Exercise 11: Asking Questions
A simple but fun exercise for introducing and using raw_input and seeing some rudimentary ways users can interact with programs.

Exercise 12: Prompting People
Basically this exercise refactors the previous one to more elegantly use raw_input to prompt and store user input. I’d recommend reading the introduction to the chapter and trying to refactor your previous exercise without copying Zed’s example.

Zed also introduces the reader to pydoc (try “q” if you get stuck).

Exercise 13: Parameters, Unpacking, Variables
Again, kind of surprised at the velocity with which we’re moving. This exercise jumps right in to passing arguments to your program and importing modules.

All in all, an easy chapter…but there is a seriously unfortunate issue with where the page break between 35 & 36 falls. If you’ve been grinding through the exercises typing them up and running them, you might not see the instruction to actually pass arguments when you run the program. Of course, when you try to run this exercise without passing arguments to it, Python is going to gripe.

Exercise 14: Prompting and Passing
This exercise basically synthesises what we’ve learned thus far in regards to taking input as an argument vs. taking via prompts with raw_input.

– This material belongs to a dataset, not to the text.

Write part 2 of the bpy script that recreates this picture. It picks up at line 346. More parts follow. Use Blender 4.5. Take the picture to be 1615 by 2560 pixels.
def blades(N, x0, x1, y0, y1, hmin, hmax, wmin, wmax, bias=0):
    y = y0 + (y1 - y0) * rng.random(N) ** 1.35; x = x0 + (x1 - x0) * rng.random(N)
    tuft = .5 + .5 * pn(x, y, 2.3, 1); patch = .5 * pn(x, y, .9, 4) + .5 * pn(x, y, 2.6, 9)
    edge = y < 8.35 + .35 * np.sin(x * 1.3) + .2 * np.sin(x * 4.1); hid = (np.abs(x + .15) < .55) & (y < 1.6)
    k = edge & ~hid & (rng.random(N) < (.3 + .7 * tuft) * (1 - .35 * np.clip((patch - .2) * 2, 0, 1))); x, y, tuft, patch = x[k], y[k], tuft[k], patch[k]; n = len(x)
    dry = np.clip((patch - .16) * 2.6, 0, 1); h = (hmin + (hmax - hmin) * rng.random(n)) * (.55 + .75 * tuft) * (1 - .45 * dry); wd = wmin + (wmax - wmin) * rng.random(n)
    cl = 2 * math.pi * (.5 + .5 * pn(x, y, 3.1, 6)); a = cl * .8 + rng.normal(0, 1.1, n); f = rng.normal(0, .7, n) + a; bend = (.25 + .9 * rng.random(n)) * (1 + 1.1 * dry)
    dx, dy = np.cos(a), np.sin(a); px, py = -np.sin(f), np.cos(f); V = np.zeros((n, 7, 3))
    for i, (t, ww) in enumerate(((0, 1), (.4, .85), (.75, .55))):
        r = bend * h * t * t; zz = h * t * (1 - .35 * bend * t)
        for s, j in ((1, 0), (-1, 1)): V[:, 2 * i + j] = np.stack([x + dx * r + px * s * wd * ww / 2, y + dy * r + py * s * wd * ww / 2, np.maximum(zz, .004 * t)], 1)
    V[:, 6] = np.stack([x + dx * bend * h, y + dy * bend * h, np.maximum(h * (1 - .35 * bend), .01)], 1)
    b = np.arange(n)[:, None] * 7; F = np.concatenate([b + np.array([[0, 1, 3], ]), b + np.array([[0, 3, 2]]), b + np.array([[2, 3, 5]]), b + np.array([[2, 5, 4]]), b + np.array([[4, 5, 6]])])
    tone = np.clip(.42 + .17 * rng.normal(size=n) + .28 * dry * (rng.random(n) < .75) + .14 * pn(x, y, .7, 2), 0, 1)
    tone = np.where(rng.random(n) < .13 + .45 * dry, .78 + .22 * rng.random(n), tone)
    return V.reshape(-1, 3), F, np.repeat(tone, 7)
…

Cheers to Zed for his nods to Tandy, Zork, and Adventure in this chapter. You’ve dated us both, Zed.

Exercise 15, 16, and 17: First Forays into Files

OK, these three chapters carry their own titles, but really constitute a coherent unit: beginning to work with files in Python. Through the exercise, Zed walks you through reading file contents, writing content to a file, and copying content from one file to another. Along the way he had me laughing with quips like,
Don’t worry if they [programmers] confuse you, it’s normal for a programmer to confuse you with their vast extensive knowledge.